In the quiet contemplation of Aileen Harvey’s 2014 article Walking, Drawing, Indexing: Representing Bodily Experience of Landscape,” I am reminded of the profound kinship between the artist and the landscape – a theme that resonates deeply with my own journey as a walking artist. Harvey’s exploration of the connection between the human body, movement, and the landscape is an affirmation of the methodology that has come to define much of my own practice. Through the act of walking, I have found not only inspiration, but also a way of knowing and interacting with the world that is both ancient and intensely personal.

The Mutable Dance of Observation

Harvey speaks to the heart of the walking artist, the individual who understands that to walk through a landscape is to engage in a “mutable dance”. It is an experience that evolves with each step; the walker and the walked-upon are in constant conversation, each influencing the other in subtle, dynamic ways. In my walks, I have felt this shift, a sensory dialogue where mudflat, path, and urban street offers its own distinct cadence and rhythm.

Drawing: The Spatio-Temporal Map

As Harvey elucidates, drawing becomes a spatio-temporal map of this dance. It is not merely a record but a narrative, a layered telling of the journey that captures not just the visual but also the temporal shifts, the changes in light, mood, and perspective. When I draw after (or during) my walks, my lines are more than contours; they are timelines, emotional pulses, and echoes of the terrain I traversed.
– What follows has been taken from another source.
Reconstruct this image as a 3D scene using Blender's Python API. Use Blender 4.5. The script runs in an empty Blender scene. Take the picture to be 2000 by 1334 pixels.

Sensory and Material Cartography

Harvey’s discourse on sensory maps resonates with my experiences of translating my walks into tangible forms. The artwork becomes a sensory cartography (the pots in the image below are my version of mapping the history of Deception Bay), an index of the line of experiences that reconstructs the artist’s route through the landscape. In my studio, each piece I produce is worked with intention and is imbued with the memory of these sensory encounters, the tactile imprint of the environment I have walked through.

Changing Terrain 2022. Anna Guthrie. Photography Tony Webdale.

Physicality and the Artistic Mark

The physicality inherent in the artistic process, as Harvey notes, is particularly poignant in ceramics. The act of molding clay, much like the act of drawing, conveys movement and change over time. The marks I make on the clay surface are not just aesthetic choices; they are borne from the physical engagement I have with the landscape, a remembrance of the walks that inspired them.

Indexical Abstractions and Direct Traces

Harvey’s idea of indexical abstractions (artworks that capture direct imprints from the landscape), inspires me to think about how my own pieces could also subtly yet effectively embody elements of the environments they represent. As I press found found objects from my walks into the clay, I am creating a direct imprint, a factual yet intimate connection to the place that inspired it.

The Phenomenological Body as a Measure

The phenomenological perspective that Harvey introduces is something I have intuitively felt , perhaps not fully articulated. The body is not just moving through the landscape; it is an active measure, inscribing its experience into the world. My walks are not passive; they are inscriptions, each step a mark, a subtle index of my presence in the world.

A Personal Step Further

In my own practice, walking has evolved into more than a mere act of putting one foot in front of the other; it has become a ritualistic passage into my world of of creativity and self-awareness. Each walk is an intentional stride into the heart of my artistic being, where the environment speaks, and I try to listen with all my senses. The rustling leaves of the trees in Deception Bay, the mudflats underfoot, the shifting shadows of the afternoon; all become part of a silent symphony that guides my creative impulses.

My walks are not always easy. There are days when the journey seems arduous because my body is sore, and the inspirations feel elusive. Yet, it is in these moments of struggle that some of what I consider my most interesting and intentional work is made. The challenge of the terrain becomes the challenge of the medium, to convey not just a landscape or the sensorial aspects of my walking, but the emotion and the journey it encapsulates.

Walking as a Dialogue with the Self

For me, walking has become a dialogue with the self, a way to engage with my inner thoughts and the internal musings that accompany the solitude of the journey. It is a space where my thoughts unfold like the path ahead, sometimes meandering, sometimes straight, but usually leading to a place of deeper understanding and clarity.